In a packed auditorium on May 3, 2012, 18th U.S. Poet Laureate Philip Levine delivered his final lecture as laureate, “My Lost Poets”—a deep retrospective on Levine’s earliest introductions to poetry, and of the classmates and forgotten poets who greatly influenced his development.

Introducing this event and speaking on Levine’s tenure as laureate, Librarian of Congress James Billington had this to say:

I believe we as a people honor the value of hard work, and we see in that a dignity that binds us all. Mr. Levine’s poems represent hard work, but they remind me of the work we all do to contend with the world and try to make it better in whatever way we can, because poems do not romanticize or gloss over, but they indeed tell the simple truth—the truth that comes out of faith and community and ultimately in our country.

In his closing lecture, Levine spoke of his “marvelous high school literature teacher, Mrs. Piperno,” who introduced Philip Levine to the first “true poet who mattered” to him: Wilfred Owen, a celebrated World War I poet and soldier. Growing up in the shadow of World War II, war poets like Owen and Keith Douglas had a significant impact on Levine. Later, at Wayne State University, he fell into a group of college classmates who introduced him to poets like Demetrios Capetanakis, Alun Lewis, Naomi Replansky—poets who were touchstones for him but who are now largely absent from anthologies of the period.
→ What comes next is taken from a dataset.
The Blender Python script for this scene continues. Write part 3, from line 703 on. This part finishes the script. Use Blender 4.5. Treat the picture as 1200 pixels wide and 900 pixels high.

About these earliest influences, Levine ended his lecture with this moving memorial:

Where would I have been without all of them, without Capetanakis and his strange vision of our origins, without Alun Lewis and the song she hurdled in death’s face, without Replansky and her righteous indignation, her struggles to resurrect the true Americas of William Blake and Cesar Vallejo, without the calm and surgical poems of Keith Douglas, without the dreams of all my lost or forgotten poets, my brothers and sisters in madness and glory who shared with me their faith in the power of the perfect words we knew as children and then forgot?

He prefaced the above by honoring his group of fellow Wayne State poetry students—he said, “I needed their encouragement, their criticism, their intelligence and dedication and their soulfulness . . . I think more than anything I needed their belief that we would share in the singular glory of poetry.” In that sense, Levine’s lecture served as a reminder not only of the poets we read who bouy us, but of our poetry community too—the fellow writers who help nurture the Philip Levines of tomorrow.

This closing event was certainly tender and powerful at the time, but is perhaps more powerful now: Philip Levine passed away in winter 2015. This lecture will always be a reminder of Levine’s contribution to the laureateship, and also as a poet we could never possibly forget.

Comments

  1. Thank you. Through the Library of Congress, and my thirst for knowledge (especially authors I’ve never heard of), my senses in enlightenment are saturated with the beauty of authors, unfamiliar, yet brilliantly celebrated.